With the Barkers and the Colored Balloons

It's not a long drive, but a bit tedious. From our house in Norwich, Connecticut to our destination, The Big E in West Springfield, Massachusetts, is 73 miles.

We take 32 to 87 to 384 and then 91 North past Bradley Airport (named for a deceased Army Air Corps aviator of the Second World War, killed in a crash at the field; ask me why I don't like flying in or out of there) to 291 and we're maybe fifty feet (hyperbolic distance measurement) into Massachusetts and there we are.

This year we parked on the actual grounds of the Eastern States Exposition as opposed to in the parking lot of a Catholic Church, Saint Joseph's I think, or as we did two years ago in the lot at the city's municipal building or last year over the bridge from the main entrance in what I thought was a Benny's but when I saw it yesterday it said Rocky's. No explanation for that-for the rest it was because we came on weekends, along with everybody else.

Thursday lots of people came because it was Massachusetts Day, Considering The Big E is in Massachusetts, perhaps, like me, you're going 'BFD.' We would be wrong, my friend. There were high school marching bands, a multitude of them, whose songbooks are suspiciously the same, "Rock and Roll, Part Two" (known, explained our band gleek daughter, as "The Hey Song" in your cheat book) as well as one of the more unique (I don't want to crush young talent with a more harsh descriptive) renditions of "R-E-S-P-E-C-T" in which that word is in short supply when it comes to the arrangement.

A lot of the people wandering the grounds are Red Sox fans which as a lifelong Yankees fan, especially this year, should make me smile as my team clinched the division Wednesday night and the BoSox are still scuffling to get in the playoffs. And then I remember 2004 and recall it's not how you start, it's how you finish.
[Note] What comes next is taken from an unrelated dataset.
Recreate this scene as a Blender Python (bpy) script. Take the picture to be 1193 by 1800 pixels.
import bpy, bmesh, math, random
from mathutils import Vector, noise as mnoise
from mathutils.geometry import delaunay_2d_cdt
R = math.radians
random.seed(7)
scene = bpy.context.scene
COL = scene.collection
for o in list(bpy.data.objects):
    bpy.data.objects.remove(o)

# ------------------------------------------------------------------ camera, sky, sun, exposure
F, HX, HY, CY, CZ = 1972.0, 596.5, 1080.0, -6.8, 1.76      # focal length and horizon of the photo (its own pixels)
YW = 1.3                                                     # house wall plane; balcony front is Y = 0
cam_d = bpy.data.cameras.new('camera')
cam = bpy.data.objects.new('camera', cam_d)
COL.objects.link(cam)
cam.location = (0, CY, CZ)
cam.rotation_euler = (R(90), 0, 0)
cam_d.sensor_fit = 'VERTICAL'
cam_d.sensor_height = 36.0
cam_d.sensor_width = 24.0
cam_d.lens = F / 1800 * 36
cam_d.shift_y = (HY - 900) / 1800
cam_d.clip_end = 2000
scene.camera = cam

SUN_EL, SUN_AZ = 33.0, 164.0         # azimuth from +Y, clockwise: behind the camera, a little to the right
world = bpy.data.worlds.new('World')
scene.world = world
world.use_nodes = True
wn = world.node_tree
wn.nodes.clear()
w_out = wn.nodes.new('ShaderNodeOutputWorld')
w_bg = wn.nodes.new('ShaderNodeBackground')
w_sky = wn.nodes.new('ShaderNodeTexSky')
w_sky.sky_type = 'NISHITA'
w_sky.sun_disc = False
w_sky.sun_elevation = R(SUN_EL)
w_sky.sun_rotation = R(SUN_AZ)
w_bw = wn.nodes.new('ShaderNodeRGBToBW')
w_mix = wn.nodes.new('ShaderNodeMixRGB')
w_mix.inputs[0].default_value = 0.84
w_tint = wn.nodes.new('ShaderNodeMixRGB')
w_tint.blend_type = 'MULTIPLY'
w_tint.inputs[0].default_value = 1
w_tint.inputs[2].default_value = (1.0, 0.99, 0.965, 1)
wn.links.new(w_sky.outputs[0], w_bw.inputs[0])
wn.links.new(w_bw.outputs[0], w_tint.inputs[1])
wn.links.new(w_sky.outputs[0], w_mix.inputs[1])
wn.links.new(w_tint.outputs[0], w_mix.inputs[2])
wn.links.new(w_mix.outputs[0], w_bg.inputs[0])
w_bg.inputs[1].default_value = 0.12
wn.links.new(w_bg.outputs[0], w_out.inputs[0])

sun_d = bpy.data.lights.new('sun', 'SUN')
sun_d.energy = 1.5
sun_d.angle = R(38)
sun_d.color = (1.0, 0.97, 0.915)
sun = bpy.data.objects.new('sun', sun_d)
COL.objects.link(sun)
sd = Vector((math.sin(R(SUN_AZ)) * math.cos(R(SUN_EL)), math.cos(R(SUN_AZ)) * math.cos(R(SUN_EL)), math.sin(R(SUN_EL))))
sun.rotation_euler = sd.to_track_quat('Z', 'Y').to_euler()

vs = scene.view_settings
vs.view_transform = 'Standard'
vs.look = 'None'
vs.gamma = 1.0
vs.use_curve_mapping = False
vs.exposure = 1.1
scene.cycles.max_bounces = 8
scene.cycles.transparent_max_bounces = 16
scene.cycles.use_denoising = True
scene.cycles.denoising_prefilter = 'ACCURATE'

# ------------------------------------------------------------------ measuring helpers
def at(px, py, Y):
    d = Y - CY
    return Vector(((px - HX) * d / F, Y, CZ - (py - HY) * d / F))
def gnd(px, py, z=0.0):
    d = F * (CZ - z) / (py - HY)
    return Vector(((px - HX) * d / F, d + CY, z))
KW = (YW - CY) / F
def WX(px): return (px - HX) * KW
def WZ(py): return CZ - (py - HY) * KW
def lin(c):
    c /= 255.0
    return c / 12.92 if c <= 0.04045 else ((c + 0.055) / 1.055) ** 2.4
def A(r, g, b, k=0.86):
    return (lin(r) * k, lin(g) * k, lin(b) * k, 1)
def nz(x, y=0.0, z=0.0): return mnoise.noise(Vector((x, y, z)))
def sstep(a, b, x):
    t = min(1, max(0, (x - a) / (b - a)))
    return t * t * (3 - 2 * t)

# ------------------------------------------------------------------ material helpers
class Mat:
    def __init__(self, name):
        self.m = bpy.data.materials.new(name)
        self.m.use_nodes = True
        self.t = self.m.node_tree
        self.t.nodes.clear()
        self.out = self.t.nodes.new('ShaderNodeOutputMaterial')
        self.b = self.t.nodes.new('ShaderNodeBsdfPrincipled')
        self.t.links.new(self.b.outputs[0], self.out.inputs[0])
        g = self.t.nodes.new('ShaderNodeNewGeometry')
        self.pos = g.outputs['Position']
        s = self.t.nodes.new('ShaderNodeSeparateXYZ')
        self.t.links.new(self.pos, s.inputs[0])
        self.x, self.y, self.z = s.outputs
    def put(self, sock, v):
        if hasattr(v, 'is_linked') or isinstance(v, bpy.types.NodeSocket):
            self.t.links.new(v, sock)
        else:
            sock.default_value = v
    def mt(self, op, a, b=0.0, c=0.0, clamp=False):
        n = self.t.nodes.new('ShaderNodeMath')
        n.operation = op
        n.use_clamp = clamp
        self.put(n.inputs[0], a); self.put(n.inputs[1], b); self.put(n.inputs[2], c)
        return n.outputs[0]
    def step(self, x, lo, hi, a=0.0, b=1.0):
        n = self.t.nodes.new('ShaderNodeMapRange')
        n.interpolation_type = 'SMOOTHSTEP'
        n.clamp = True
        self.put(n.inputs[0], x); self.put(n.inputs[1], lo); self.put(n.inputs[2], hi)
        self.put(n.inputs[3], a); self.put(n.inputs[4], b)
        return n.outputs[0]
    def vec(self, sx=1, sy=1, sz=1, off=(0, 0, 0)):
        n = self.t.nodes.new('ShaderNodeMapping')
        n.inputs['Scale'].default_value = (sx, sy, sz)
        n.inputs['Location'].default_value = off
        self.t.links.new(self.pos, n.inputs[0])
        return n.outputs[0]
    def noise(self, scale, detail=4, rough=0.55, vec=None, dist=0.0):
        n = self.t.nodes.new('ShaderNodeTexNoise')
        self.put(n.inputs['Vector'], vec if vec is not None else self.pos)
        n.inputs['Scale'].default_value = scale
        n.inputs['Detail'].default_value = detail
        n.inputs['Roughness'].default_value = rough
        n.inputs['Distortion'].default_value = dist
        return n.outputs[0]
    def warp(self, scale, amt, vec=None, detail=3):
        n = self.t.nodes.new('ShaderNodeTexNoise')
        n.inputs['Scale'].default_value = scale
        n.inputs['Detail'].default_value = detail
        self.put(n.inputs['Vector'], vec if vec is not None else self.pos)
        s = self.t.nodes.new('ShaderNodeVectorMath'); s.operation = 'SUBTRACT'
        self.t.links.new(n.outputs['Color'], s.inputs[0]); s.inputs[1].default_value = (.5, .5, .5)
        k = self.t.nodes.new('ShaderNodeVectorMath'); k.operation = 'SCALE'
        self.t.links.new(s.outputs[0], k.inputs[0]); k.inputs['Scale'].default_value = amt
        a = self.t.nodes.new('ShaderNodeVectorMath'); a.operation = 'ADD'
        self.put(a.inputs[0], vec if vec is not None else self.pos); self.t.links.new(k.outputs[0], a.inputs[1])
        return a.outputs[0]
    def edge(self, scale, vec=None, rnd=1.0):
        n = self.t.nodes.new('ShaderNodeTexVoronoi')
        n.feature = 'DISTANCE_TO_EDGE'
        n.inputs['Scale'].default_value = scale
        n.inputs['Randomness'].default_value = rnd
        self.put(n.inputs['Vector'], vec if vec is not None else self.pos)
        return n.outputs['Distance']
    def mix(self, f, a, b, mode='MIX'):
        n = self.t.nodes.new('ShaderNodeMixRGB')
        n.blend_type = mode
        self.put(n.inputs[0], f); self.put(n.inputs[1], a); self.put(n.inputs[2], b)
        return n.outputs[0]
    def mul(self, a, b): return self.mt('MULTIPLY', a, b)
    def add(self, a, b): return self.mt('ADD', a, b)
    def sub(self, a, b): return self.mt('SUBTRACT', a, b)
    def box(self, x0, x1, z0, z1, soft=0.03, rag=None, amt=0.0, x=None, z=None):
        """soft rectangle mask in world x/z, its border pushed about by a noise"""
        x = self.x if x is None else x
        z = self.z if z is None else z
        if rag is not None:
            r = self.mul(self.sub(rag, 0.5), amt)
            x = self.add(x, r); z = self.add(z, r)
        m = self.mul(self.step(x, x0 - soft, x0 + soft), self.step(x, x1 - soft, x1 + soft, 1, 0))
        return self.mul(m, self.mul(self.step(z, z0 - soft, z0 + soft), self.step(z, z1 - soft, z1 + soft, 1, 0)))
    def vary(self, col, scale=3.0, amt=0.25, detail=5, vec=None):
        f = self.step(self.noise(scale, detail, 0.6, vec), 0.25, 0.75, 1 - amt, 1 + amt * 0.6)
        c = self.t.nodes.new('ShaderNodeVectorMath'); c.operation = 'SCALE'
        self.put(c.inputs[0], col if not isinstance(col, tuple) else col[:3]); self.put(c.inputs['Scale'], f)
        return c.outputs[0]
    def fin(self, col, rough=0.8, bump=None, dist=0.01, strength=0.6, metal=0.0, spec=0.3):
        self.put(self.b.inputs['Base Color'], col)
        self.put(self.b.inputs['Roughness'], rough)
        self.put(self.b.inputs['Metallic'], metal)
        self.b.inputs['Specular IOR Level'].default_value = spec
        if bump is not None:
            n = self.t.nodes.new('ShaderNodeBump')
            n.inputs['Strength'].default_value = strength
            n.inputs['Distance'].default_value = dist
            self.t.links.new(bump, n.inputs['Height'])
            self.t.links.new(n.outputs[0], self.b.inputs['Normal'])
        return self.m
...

Speaking of which, in short order, we had hot sausage sandwiches, fried oreos (we skipped the chocolate covered bacon offered in the Connecticut House. The Land of Steady Habits, famed for Edward Land and John Holland, is reduced to artery clogging culinary), of course, went to The Big Picture for that crazy photo we get every year, stopped in at this year's butter sculpture, had a grilled cheese sandwich from the West Side Lions who man their own grill and donate all the proceeds from a full menu to funding their community projects for the next eleven months and one week (never knew a grilled cheese sandwich was so powerful), and watched as Michelle won Sigrid a Minion that is as advertised.

We took 191 West past Six Flags in Agawam back to 91 and then back to 384 until we were home and dry, for now and for another year. Ain't it funny how you feel, when you're finding out it's real?